▶ [Given problem] Give the data a second time, exactly and in full.

▶ [Information supplied]
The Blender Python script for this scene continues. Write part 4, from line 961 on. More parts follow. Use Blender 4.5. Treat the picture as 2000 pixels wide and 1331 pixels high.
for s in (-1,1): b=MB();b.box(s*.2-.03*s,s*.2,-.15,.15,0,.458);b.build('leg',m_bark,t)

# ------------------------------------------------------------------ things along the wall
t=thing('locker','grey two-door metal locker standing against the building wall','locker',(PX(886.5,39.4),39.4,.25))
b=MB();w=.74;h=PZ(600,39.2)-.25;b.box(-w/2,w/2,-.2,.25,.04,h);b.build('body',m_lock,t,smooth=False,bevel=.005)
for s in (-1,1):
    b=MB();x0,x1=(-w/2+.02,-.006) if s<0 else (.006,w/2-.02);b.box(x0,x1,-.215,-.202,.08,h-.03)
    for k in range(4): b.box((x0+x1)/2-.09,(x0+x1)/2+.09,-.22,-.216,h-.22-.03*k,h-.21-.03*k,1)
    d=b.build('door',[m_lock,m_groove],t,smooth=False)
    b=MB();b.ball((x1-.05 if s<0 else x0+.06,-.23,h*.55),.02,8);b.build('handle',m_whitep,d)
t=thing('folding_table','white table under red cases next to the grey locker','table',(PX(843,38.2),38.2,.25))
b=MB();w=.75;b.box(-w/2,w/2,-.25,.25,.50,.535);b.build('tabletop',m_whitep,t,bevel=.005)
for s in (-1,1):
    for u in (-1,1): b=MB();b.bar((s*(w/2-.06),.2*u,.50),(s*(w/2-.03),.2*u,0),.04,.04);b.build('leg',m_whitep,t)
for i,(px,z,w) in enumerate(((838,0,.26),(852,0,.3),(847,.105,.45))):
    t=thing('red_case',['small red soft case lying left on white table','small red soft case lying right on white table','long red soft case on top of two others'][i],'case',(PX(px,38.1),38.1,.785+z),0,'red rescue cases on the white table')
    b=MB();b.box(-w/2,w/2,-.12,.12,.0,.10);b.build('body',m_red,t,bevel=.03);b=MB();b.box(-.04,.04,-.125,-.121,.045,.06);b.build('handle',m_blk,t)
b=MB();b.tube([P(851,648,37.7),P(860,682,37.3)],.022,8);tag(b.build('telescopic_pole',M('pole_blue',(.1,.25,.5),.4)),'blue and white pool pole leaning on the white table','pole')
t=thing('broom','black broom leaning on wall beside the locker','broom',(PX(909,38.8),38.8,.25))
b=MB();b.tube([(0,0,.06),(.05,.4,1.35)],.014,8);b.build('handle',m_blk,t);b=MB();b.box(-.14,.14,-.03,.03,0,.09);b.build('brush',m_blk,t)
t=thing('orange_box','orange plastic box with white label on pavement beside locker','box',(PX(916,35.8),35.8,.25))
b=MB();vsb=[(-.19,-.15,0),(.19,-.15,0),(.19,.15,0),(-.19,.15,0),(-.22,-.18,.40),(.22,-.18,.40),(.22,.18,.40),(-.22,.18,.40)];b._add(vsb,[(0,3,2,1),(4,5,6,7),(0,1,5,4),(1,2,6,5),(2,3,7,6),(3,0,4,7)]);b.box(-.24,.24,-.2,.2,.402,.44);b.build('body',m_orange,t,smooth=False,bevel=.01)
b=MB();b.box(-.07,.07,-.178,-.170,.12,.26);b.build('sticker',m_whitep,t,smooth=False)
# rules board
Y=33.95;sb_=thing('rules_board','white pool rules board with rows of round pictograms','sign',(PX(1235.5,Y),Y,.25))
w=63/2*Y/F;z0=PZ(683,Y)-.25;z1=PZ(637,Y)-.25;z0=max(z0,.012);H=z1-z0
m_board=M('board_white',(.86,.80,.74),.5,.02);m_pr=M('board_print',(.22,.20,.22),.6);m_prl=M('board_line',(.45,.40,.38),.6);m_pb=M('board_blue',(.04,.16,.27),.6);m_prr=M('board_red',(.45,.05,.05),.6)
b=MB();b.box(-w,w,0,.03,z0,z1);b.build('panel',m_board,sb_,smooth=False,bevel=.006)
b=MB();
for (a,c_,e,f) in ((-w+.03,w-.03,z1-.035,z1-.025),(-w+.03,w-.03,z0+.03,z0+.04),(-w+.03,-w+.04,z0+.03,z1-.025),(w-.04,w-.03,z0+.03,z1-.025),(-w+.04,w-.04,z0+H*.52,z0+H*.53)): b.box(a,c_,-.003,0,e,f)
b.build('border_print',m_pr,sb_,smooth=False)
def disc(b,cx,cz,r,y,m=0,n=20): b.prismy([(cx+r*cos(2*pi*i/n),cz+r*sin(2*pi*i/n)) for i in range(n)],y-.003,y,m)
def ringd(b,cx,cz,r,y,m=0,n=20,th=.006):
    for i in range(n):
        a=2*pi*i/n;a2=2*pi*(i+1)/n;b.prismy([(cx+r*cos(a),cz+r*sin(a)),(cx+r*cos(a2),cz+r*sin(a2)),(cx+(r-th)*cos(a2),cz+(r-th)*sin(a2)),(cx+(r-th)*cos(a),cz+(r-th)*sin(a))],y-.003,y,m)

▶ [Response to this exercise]
The Blender Python script for this scene continues. Write part 4, from line 961 on. More parts follow. Use Blender 4.5. Treat the picture as 2000 pixels wide and 1331 pixels high.
for s in (-1,1): b=MB();b.box(s*.2-.03*s,s*.2,-.15,.15,0,.458);b.build('leg',m_bark,t)

# ------------------------------------------------------------------ things along the wall
t=thing('locker','grey two-door metal locker standing against the building wall','locker',(PX(886.5,39.4),39.4,.25))
b=MB();w=.74;h=PZ(600,39.2)-.25;b.box(-w/2,w/2,-.2,.25,.04,h);b.build('body',m_lock,t,smooth=False,bevel=.005)
for s in (-1,1):
    b=MB();x0,x1=(-w/2+.02,-.006) if s<0 else (.006,w/2-.02);b.box(x0,x1,-.215,-.202,.08,h-.03)
    for k in range(4): b.box((x0+x1)/2-.09,(x0+x1)/2+.09,-.22,-.216,h-.22-.03*k,h-.21-.03*k,1)
    d=b.build('door',[m_lock,m_groove],t,smooth=False)
    b=MB();b.ball((x1-.05 if s<0 else x0+.06,-.23,h*.55),.02,8);b.build('handle',m_whitep,d)
t=thing('folding_table','white table under red cases next to the grey locker','table',(PX(843,38.2),38.2,.25))
b=MB();w=.75;b.box(-w/2,w/2,-.25,.25,.50,.535);b.build('tabletop',m_whitep,t,bevel=.005)
for s in (-1,1):
    for u in (-1,1): b=MB();b.bar((s*(w/2-.06),.2*u,.50),(s*(w/2-.03),.2*u,0),.04,.04);b.build('leg',m_whitep,t)
for i,(px,z,w) in enumerate(((838,0,.26),(852,0,.3),(847,.105,.45))):
    t=thing('red_case',['small red soft case lying left on white table','small red soft case lying right on white table','long red soft case on top of two others'][i],'case',(PX(px,38.1),38.1,.785+z),0,'red rescue cases on the white table')
    b=MB();b.box(-w/2,w/2,-.12,.12,.0,.10);b.build('body',m_red,t,bevel=.03);b=MB();b.box(-.04,.04,-.125,-.121,.045,.06);b.build('handle',m_blk,t)
b=MB();b.tube([P(851,648,37.7),P(860,682,37.3)],.022,8);tag(b.build('telescopic_pole',M('pole_blue',(.1,.25,.5),.4)),'blue and white pool pole leaning on the white table','pole')
t=thing('broom','black broom leaning on wall beside the locker','broom',(PX(909,38.8),38.8,.25))
b=MB();b.tube([(0,0,.06),(.05,.4,1.35)],.014,8);b.build('handle',m_blk,t);b=MB();b.box(-.14,.14,-.03,.03,0,.09);b.build('brush',m_blk,t)
t=thing('orange_box','orange plastic box with white label on pavement beside locker','box',(PX(916,35.8),35.8,.25))
b=MB();vsb=[(-.19,-.15,0),(.19,-.15,0),(.19,.15,0),(-.19,.15,0),(-.22,-.18,.40),(.22,-.18,.40),(.22,.18,.40),(-.22,.18,.40)];b._add(vsb,[(0,3,2,1),(4,5,6,7),(0,1,5,4),(1,2,6,5),(2,3,7,6),(3,0,4,7)]);b.box(-.24,.24,-.2,.2,.402,.44);b.build('body',m_orange,t,smooth=False,bevel=.01)
b=MB();b.box(-.07,.07,-.178,-.170,.12,.26);b.build('sticker',m_whitep,t,smooth=False)
# rules board
Y=33.95;sb_=thing('rules_board','white pool rules board with rows of round pictograms','sign',(PX(1235.5,Y),Y,.25))
w=63/2*Y/F;z0=PZ(683,Y)-.25;z1=PZ(637,Y)-.25;z0=max(z0,.012);H=z1-z0
m_board=M('board_white',(.86,.80,.74),.5,.02);m_pr=M('board_print',(.22,.20,.22),.6);m_prl=M('board_line',(.45,.40,.38),.6);m_pb=M('board_blue',(.04,.16,.27),.6);m_prr=M('board_red',(.45,.05,.05),.6)
b=MB();b.box(-w,w,0,.03,z0,z1);b.build('panel',m_board,sb_,smooth=False,bevel=.006)
b=MB();
for (a,c_,e,f) in ((-w+.03,w-.03,z1-.035,z1-.025),(-w+.03,w-.03,z0+.03,z0+.04),(-w+.03,-w+.04,z0+.03,z1-.025),(w-.04,w-.03,z0+.03,z1-.025),(-w+.04,w-.04,z0+H*.52,z0+H*.53)): b.box(a,c_,-.003,0,e,f)
b.build('border_print',m_pr,sb_,smooth=False)
def disc(b,cx,cz,r,y,m=0,n=20): b.prismy([(cx+r*cos(2*pi*i/n),cz+r*sin(2*pi*i/n)) for i in range(n)],y-.003,y,m)
def ringd(b,cx,cz,r,y,m=0,n=20,th=.006):
    for i in range(n):
        a=2*pi*i/n;a2=2*pi*(i+1)/n;b.prismy([(cx+r*cos(a),cz+r*sin(a)),(cx+r*cos(a2),cz+r*sin(a2)),(cx+(r-th)*cos(a2),cz+(r-th)*sin(a2)),(cx+(r-th)*cos(a),cz+(r-th)*sin(a))],y-.003,y,m)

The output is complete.